What does this mean for the fashion that will follow? I think we can expect ruffles and frills for certain. Smock dresses would not surprise me, with their heightened and artificial homage to naivety and mock-innocence. Over-sized hair and 1960s A-line cuts can almost be guaranteed. The theme will likely feed society’s budding fetish for GoGo boots, colour brights and patent leather. It might push intimate floral prints into the backseat, as bolder clashing stripes, sequins and electric hues force their way through. I’m imagining unusual colour combinations starkly outlined across lips and eye-lids too.

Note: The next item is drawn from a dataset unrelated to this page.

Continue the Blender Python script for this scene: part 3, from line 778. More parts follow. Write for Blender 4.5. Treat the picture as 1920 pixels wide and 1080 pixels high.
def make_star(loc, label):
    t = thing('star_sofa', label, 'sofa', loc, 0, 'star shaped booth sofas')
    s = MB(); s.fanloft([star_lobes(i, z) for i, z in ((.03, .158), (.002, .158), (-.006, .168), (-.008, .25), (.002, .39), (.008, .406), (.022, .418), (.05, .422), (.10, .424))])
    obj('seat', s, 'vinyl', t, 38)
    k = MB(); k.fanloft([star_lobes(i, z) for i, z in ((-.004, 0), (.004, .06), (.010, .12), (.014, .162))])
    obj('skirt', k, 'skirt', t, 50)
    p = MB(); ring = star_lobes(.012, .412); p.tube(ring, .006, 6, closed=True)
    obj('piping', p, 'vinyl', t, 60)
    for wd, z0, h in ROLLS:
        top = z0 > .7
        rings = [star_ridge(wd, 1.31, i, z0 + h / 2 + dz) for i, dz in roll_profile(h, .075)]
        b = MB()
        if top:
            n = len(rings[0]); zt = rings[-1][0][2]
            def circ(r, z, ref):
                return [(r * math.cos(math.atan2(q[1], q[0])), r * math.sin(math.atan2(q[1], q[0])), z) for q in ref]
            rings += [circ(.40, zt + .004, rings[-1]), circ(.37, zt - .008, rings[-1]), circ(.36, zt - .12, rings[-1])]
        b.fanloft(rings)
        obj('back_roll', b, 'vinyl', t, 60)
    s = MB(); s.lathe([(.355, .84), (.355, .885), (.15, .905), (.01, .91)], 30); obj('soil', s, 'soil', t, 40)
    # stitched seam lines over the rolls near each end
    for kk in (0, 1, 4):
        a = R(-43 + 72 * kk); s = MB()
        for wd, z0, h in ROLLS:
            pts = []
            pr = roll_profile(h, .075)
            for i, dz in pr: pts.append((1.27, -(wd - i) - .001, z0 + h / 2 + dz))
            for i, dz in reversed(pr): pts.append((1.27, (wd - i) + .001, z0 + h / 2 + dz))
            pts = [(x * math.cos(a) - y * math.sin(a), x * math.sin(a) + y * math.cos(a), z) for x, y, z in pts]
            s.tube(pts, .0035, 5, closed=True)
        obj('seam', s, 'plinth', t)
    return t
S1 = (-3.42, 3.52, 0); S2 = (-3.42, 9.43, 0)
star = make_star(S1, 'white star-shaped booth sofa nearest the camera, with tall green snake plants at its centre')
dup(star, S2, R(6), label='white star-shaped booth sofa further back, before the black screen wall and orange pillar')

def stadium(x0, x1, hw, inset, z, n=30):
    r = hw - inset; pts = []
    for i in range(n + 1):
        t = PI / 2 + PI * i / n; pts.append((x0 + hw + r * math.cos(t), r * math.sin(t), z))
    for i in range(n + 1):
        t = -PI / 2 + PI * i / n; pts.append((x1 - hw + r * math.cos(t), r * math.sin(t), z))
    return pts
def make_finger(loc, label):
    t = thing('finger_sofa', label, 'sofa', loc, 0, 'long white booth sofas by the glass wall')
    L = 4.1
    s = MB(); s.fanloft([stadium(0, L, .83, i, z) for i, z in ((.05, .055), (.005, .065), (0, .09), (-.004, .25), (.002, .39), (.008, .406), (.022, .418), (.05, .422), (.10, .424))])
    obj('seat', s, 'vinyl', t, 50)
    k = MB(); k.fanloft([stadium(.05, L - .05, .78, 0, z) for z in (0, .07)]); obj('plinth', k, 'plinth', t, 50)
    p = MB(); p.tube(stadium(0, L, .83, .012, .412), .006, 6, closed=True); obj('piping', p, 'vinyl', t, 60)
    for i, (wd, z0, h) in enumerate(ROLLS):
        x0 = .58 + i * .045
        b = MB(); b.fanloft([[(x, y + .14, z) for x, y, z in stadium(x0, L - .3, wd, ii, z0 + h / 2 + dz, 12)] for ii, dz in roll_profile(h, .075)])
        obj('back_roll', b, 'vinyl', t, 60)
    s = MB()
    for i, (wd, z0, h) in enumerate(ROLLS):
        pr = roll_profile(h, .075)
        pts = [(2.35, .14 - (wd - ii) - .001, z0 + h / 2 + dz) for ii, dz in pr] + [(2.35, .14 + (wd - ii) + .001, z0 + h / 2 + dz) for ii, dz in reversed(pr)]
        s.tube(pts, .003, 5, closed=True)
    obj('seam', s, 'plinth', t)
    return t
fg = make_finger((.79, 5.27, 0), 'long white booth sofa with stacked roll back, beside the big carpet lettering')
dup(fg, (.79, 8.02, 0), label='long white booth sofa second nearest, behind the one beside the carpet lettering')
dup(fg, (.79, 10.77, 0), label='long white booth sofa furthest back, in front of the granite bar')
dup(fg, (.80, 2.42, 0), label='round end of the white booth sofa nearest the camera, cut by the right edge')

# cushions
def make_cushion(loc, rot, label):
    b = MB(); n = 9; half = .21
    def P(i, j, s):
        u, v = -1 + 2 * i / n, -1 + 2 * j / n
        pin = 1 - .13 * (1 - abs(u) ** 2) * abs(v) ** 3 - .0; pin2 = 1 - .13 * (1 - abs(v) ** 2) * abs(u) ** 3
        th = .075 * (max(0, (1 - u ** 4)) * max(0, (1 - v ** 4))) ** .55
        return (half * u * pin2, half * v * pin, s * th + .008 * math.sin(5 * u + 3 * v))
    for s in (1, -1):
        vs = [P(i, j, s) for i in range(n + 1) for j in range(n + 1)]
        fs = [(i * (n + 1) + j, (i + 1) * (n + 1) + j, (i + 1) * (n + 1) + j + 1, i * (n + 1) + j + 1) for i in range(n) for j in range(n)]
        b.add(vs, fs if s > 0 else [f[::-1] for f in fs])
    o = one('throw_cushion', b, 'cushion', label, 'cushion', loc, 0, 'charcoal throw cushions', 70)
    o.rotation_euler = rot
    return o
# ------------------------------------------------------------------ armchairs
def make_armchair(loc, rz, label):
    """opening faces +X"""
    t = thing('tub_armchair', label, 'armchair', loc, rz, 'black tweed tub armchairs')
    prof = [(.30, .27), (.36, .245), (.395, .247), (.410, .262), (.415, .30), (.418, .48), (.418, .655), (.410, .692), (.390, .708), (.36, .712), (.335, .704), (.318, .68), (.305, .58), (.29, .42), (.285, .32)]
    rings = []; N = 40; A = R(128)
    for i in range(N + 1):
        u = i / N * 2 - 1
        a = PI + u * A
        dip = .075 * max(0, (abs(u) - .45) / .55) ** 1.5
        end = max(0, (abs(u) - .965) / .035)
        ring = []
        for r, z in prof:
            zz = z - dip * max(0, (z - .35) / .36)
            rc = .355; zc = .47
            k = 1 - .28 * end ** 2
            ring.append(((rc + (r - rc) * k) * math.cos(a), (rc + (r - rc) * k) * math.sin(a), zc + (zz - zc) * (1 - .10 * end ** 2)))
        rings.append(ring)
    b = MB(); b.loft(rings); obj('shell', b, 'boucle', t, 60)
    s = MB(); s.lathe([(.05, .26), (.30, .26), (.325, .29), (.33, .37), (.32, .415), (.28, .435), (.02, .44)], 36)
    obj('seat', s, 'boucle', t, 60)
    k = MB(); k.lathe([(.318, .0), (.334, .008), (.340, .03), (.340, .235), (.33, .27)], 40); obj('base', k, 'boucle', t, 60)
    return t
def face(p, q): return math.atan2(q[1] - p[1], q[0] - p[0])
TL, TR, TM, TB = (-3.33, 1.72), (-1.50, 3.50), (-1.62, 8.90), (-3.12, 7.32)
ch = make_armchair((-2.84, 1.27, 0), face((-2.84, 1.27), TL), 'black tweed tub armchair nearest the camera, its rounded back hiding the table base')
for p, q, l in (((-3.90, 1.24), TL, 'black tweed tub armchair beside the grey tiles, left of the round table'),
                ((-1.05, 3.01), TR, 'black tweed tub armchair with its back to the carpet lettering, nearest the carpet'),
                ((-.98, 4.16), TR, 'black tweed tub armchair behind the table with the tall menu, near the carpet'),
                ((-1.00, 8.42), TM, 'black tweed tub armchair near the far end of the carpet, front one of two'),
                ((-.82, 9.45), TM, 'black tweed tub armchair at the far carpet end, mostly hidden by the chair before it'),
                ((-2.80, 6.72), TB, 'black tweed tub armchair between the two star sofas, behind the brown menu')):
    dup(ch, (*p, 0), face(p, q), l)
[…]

In the uncertain times we seem to live in, the theme may be somewhat of a surprise – is ostentation and exaggeration offensive when people’s perception of the world around them is being irrevocably rocked? Perhaps not. We are in an age of ridicule, ridiculousness and outrage. In such times of chaos it might be instinctive to crave a celebration of silliness. To throw our arms open to the concepts colour and character, to all that is fearless and unforgettable. Let’s take something with a pinch of salt that’s fun for once, revelling in frocks and frills with our tongues in our cheeks. Could the feeling be that when everything else is fake news, why not have some fun with being a bit fake too? At the least, artifice is better out than in. Coming back to camp style may serve as a timely reminder of exactly the kind of exaggeration it is safe to embrace.